Monday, February 11, 2008

Robert Reymond and the Existence of God

For my Systematic Theology Class I am reading Robert Reymond’s A New Systematic Theology of the Christian Faith. For years I have read many of the “evidentialists” argumentation for the existence of God. Some are quite complicated and others not quite so. All use human reason to prove God’s existence. What I have discovered over the years is that the evidentialists at some point will go against their own “evidentialist” position and argue presuppositionally. For example, in Wayne Grudem’s Systematic Theology (I am also reading for the class) he writes:

“Thus, for those who are correctly evaluating the evidence, everything in Scripture and everything in nature proves clearly that God exists and that he is the powerful and wise Creator that Scripture describes him to be. Therefore, when we believe that God exists, we are basing our belief not on some blind hope apart from any evidence, but on an overwhelming amount of reliable evidence from God’s words and God’s works. It is a characteristic of true faith that it is a confidence based on reliable evidence, and faith in the existence of God shares this characteristic.”

Please notice the probability argument. We can believe in God because the evidence is overwhelming. Therefore we might conclude that the Christian belief is better than others or at least more reasonable. Yet this is not convincing to the man who may see things differently. To those who would disagree he says sin causes people to not evaluate the evidence correctly. Although I agree, this is not how the Reymond would argue. As a presuppositionalist he states:

"In conclusion, the presuppositionalist wishes the evidentialist would recognize that he too has his presuppositions as do all other people, and that he too reasons circularly. For instance, though the evidentialist will not permit the Bible to be self-authenticating, he presupposes (wrongly) that sensory data (cosmic, historical, archaeological, ect.) are self-authenticating, and thus he is as much a 'dogmatist' on sensory experience as the presuppositionalist is on revelation. Hence the objection of circularity that the evidentialist levels against the presuppositionalist applies to himself with equal force."

Reymond concludes his arguments about evidential apologetics:

"I must conclude that their use is the employment of shabby tools as means to win men to Christ. The defects in the arguments are many and apparent. Is not the apologist, then, leaving himself open to being humiliated should his auditor have the ability to point out the defects in them?"

I agree. Every argument to prove the existence of God will always find an opponent. Even the Evidentialist understands this and appeals to the idea that unbelievers are just blinded by their sin. Reymond concludes the chapter:

“Accordingly, we will not begin our study of the doctrine of God with the question, “Does God exist?” Of course God exists. As Gordon H. Clark has argued repeatedly, anything that has any faint meaning at all “exists”. But it makes a great deal of difference whether God is a dream, a mirage, the square root of minus one, or the infinite personal God of sacred Scripture...Apologetically speaking, it is the existence of this God—the Triune God of Holy Scripture—that provides the only viable answers to the most perplexing questions respecting the origin and nature of the world and mankind and the titanic issues of life and death.”

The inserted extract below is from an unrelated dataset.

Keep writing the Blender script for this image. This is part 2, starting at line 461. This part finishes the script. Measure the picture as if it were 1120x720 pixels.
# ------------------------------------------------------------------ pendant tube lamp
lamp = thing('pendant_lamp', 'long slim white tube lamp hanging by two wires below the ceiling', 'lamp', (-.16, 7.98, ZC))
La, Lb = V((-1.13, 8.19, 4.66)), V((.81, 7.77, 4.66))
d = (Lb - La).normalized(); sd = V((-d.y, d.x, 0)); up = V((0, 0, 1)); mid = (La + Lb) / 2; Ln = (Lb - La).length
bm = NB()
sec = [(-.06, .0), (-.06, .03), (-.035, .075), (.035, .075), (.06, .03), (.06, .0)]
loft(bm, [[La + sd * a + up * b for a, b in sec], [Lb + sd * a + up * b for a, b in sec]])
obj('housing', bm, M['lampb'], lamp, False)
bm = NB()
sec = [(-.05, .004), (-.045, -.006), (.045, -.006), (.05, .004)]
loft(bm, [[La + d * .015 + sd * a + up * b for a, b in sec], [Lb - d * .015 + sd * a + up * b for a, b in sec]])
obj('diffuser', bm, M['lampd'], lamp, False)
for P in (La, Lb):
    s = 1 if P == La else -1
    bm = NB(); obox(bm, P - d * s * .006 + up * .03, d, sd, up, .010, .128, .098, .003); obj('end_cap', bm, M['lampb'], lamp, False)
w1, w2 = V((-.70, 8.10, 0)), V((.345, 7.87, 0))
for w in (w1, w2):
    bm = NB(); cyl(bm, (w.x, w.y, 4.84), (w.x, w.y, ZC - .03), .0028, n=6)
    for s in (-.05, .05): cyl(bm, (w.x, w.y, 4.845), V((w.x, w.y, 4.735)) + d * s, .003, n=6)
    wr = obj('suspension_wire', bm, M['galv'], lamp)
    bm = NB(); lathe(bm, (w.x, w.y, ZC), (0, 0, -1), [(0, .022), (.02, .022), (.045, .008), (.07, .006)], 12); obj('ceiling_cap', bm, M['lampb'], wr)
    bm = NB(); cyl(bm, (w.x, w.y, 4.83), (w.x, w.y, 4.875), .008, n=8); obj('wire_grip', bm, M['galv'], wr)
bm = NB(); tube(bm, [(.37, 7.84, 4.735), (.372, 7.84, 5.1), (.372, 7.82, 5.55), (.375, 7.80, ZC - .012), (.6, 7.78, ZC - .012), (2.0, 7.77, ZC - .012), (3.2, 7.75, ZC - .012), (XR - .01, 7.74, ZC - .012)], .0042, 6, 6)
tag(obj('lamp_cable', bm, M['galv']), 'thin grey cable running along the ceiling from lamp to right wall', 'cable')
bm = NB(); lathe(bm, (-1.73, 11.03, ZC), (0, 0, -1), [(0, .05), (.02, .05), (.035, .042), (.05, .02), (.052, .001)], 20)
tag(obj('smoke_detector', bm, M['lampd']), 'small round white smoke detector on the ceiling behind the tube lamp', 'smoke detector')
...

So how should the Christian witness to the Gospel? The same as that of the Apostles in their proclamation. Just because unbelievers are unbelievers does not mean they are allowed by God to remain in their unbelief. On the Day of Judgment, this excuse will not be allowed. Why do we allow it now? As Reymond says,

“When they debate, they draw their arguments from the Scriptures. They never imply that their hearers may legitimately question the existence of the Christian God, the truth of Scripture, or the historicity of the death and resurrection of Jesus Christ prior to personal commitment. Never do they suggest by their appeal to the evidence for God’s presence and benevolence that they are endeavoring to erect a ‘probability construct.’ They went forth into the world not as professional logicians and philosophical theologians but as preachers and witnesses, insisting that repentance toward God and faith in Jesus Christ are the sinner’s only proper responses to the Apostolic witness.”

Let us as Christians learn to have complete confidence of God’s revelation of Himself and His Gospel and proclaim to a lost and sinful world that Jesus Christ is the Way, the Truth and the Life.